A thousand apologies to those of you who have received email notifications of my last post, which added two new categories to the blog. Following up on an enhancement request from a long-time friend to provide email notifications of new posts, I installed the Subscribe2 plugin. Not fully understanding the ramifications of setting "Option for Registered Users to auto-subscribe to new categories is checked by default" to "Yes," I set that, which automatically enabled all existing users as subscribers to newly-created categories, even if they were not subscribed to any categories previously (my reading of this option was that only new registrants would be auto-subscribed to new categories, thus saving them click-time during setup).

When I saw the flood of bounce messages come back to me upon posting my previous entry (a separate issue with which I must deal at some point in the near future), I knew I had a bit of a problem.
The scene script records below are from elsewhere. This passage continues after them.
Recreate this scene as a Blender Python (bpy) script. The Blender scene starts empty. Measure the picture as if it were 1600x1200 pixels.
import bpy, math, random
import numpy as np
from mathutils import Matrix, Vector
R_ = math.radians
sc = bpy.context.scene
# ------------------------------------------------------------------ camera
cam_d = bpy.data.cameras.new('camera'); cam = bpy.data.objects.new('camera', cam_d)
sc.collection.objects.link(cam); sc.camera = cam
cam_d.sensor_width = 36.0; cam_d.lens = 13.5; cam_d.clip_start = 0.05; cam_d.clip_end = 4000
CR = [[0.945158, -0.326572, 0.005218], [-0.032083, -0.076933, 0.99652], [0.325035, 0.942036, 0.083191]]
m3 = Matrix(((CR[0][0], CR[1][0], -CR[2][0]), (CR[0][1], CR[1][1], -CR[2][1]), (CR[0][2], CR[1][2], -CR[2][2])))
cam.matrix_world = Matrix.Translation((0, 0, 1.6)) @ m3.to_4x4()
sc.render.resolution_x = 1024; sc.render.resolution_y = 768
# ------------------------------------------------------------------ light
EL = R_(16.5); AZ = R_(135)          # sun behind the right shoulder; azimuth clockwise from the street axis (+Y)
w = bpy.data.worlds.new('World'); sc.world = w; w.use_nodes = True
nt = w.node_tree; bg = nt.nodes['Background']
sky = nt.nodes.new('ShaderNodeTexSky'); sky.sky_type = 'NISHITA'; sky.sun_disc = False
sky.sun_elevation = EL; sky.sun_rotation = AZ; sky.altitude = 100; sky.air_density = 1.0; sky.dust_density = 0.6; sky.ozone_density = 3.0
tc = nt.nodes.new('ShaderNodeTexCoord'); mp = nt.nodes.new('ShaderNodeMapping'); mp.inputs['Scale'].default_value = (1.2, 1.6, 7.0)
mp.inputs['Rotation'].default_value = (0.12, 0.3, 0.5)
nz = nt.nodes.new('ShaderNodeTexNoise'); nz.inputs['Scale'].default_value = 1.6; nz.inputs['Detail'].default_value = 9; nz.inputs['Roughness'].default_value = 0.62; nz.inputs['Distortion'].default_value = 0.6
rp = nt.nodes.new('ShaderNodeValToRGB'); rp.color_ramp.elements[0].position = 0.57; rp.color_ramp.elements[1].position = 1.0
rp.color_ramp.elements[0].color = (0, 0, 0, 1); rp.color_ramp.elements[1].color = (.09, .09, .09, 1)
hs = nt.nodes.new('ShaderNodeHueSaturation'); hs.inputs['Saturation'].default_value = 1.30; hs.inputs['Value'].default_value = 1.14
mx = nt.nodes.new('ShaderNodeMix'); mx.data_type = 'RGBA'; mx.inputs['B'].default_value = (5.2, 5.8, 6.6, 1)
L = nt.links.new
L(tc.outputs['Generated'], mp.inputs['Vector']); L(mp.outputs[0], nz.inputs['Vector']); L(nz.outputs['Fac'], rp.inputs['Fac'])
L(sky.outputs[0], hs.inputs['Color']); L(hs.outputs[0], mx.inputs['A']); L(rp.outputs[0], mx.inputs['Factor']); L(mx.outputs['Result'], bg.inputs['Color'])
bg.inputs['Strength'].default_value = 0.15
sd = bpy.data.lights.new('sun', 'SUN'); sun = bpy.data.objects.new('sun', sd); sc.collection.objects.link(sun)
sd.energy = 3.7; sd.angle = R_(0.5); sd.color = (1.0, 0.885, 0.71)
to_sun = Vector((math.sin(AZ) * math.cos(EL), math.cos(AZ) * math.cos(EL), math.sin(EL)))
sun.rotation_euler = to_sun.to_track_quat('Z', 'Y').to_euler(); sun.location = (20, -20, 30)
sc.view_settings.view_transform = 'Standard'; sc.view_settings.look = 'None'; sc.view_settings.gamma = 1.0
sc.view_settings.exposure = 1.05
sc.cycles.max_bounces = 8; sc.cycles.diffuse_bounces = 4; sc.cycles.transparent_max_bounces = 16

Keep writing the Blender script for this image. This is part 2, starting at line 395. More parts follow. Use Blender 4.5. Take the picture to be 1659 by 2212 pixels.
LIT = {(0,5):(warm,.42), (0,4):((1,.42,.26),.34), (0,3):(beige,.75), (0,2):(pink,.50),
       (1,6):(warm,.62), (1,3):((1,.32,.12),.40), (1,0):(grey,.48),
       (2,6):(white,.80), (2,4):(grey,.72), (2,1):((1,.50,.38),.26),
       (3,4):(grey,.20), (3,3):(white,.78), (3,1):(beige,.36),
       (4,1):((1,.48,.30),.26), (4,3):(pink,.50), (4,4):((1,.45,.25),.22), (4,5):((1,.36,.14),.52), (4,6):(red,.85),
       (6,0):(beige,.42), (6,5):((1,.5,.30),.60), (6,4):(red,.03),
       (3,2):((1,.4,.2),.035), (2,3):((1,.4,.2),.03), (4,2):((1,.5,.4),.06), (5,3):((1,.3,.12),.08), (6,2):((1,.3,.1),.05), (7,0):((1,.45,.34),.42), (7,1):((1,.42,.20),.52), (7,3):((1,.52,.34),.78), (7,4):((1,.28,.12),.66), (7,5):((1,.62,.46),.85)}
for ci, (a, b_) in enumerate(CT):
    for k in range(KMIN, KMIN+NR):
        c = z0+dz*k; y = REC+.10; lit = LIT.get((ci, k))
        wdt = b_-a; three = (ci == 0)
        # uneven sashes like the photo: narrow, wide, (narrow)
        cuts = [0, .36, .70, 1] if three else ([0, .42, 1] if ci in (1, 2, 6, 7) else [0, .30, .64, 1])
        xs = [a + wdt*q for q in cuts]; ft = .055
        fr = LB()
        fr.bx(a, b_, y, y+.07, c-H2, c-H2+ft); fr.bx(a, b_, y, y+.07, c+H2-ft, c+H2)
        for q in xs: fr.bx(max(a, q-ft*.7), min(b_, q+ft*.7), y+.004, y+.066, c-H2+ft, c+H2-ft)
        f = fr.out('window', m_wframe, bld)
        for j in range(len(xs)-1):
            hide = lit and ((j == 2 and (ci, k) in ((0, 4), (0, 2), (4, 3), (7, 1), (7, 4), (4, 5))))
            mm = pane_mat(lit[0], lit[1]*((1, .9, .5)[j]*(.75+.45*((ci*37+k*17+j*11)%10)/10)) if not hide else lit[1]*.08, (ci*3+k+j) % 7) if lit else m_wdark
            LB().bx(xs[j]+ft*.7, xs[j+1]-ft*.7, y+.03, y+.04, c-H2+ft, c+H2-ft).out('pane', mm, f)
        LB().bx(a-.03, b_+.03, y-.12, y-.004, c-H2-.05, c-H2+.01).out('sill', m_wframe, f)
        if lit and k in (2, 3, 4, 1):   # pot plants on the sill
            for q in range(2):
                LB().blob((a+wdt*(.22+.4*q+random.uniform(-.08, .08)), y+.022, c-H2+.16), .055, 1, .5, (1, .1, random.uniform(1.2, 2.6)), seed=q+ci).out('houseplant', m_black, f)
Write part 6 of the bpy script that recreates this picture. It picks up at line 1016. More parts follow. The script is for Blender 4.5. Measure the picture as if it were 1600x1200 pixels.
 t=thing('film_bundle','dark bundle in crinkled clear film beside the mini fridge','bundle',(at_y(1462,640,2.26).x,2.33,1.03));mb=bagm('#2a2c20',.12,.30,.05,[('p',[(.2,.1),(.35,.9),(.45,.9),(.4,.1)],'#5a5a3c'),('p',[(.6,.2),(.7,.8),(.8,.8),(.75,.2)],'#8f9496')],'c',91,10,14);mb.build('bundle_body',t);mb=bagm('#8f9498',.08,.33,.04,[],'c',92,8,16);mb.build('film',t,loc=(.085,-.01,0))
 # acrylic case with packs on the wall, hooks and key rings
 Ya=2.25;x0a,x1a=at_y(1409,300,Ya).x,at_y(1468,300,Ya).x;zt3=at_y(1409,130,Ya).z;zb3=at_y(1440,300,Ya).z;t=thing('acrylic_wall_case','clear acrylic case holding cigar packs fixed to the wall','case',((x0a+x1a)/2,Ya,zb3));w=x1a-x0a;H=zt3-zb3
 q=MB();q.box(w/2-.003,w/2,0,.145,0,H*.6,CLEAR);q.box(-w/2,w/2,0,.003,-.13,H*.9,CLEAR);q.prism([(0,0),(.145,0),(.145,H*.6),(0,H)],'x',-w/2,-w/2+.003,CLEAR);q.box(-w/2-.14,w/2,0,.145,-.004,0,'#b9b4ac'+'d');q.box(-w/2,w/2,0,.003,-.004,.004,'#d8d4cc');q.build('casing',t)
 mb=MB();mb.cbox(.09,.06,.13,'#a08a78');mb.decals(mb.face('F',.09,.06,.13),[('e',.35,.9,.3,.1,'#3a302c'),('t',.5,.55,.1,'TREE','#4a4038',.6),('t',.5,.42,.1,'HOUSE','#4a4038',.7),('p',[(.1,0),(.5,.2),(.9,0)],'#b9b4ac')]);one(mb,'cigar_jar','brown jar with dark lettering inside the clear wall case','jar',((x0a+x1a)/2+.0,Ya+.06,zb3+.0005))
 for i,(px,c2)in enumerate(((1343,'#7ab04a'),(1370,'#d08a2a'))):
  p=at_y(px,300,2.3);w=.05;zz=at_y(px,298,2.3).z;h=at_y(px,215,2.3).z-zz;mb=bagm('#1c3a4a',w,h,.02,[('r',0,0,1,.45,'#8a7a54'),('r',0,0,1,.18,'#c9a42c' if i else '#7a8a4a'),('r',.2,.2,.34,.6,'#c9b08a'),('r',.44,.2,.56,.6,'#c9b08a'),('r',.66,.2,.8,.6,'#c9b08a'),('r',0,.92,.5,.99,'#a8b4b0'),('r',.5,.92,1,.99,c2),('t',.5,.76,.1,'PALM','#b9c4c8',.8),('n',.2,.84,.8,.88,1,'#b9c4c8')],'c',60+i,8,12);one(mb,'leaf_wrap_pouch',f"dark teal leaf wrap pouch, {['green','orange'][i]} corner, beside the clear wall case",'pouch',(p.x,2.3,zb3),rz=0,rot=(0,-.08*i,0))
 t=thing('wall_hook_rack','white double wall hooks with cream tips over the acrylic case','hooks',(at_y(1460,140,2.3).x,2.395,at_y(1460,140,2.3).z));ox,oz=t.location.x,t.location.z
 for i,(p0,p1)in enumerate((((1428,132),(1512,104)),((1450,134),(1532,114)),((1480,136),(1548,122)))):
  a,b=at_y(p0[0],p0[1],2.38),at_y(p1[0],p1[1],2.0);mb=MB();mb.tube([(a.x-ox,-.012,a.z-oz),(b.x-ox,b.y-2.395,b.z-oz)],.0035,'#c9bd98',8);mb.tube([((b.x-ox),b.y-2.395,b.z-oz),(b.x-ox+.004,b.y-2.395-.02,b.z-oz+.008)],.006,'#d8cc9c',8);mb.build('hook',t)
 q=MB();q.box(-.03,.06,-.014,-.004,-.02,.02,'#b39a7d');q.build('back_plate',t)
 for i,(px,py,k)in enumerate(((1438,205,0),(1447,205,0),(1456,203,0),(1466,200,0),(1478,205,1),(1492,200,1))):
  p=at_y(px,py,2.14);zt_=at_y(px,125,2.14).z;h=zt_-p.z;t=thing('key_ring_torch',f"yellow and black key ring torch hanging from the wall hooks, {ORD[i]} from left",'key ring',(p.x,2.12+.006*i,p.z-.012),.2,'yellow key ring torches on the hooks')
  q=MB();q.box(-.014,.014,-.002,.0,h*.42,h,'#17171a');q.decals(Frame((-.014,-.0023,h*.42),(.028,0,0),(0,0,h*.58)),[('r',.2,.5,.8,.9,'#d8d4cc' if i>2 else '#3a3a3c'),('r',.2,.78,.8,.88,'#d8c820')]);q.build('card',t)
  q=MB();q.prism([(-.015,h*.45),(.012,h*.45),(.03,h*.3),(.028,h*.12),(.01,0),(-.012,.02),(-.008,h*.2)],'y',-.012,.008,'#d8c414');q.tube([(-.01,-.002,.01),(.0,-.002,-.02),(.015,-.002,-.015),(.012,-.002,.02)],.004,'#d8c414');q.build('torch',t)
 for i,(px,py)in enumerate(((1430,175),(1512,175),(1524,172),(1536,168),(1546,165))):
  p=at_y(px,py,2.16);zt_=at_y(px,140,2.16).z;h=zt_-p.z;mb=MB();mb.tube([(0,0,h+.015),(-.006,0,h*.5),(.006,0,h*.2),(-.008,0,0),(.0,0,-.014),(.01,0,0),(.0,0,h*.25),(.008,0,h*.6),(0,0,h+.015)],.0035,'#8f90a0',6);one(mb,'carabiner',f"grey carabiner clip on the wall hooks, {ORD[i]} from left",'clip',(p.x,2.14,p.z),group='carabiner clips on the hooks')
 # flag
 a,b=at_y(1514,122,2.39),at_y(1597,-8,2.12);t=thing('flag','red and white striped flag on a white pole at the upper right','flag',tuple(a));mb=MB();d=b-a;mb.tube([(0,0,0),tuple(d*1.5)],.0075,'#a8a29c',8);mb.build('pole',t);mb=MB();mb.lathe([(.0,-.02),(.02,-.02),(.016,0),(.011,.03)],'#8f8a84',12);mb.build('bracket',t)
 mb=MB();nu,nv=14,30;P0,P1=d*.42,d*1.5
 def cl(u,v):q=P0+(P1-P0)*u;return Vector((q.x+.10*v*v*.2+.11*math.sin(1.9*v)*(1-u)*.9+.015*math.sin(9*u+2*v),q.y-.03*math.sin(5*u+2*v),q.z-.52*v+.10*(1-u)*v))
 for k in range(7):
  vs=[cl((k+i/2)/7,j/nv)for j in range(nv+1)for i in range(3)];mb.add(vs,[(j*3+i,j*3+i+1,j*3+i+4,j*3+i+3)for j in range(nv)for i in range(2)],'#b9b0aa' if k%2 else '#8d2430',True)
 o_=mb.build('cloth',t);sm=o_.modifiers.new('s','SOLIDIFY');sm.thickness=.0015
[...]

Again, to all of you who do not want email notifications, my sincere apologies.

I found, however, that merely setting the above option to "No" does not undo the previous toggle for those existing users, and the admin panel for Subscribe2 has no option for setting that en masse (I can, however, unsubscribe users who have been subscribed, but the next time I create a new category, they'll get spammed again).

I looked for a mass user edit plugin (figuring that it would be hit or miss, as what would yet another plugin know of the meta data set by Subscribe2?), but could not find anything to fit the need (note to self: consider writing one).

So, time to roll up the sleeves and use some SQL to fix the problem. smiley

Luckily, a little poking at classes/class-s2-core.php yielded the field I needed from the wp_usermeta table (meta_key) would contain s2_autosub. phpMyAdmin quickly revealed that the corresponding meta_value field data would be "yes" (or "no").

So, the quick way to toggle all of the users to "no" was with a brief SQL statement:

UPDATE wp_usermeta SET meta_value = replace(meta_value, "yes", "no") WHERE meta_key = "s2_autosub";

Done.

The final step was to go back and toggle the setting back on for the handful of users who I did know wanted to be auto-subscribed (I made a note of those earlier, evident by the number of users subscribed to the new categories vs the number subscribed to other categories).

(This will be the proof of the pudding, as I'm adding new categories here for Databases & MySQL.)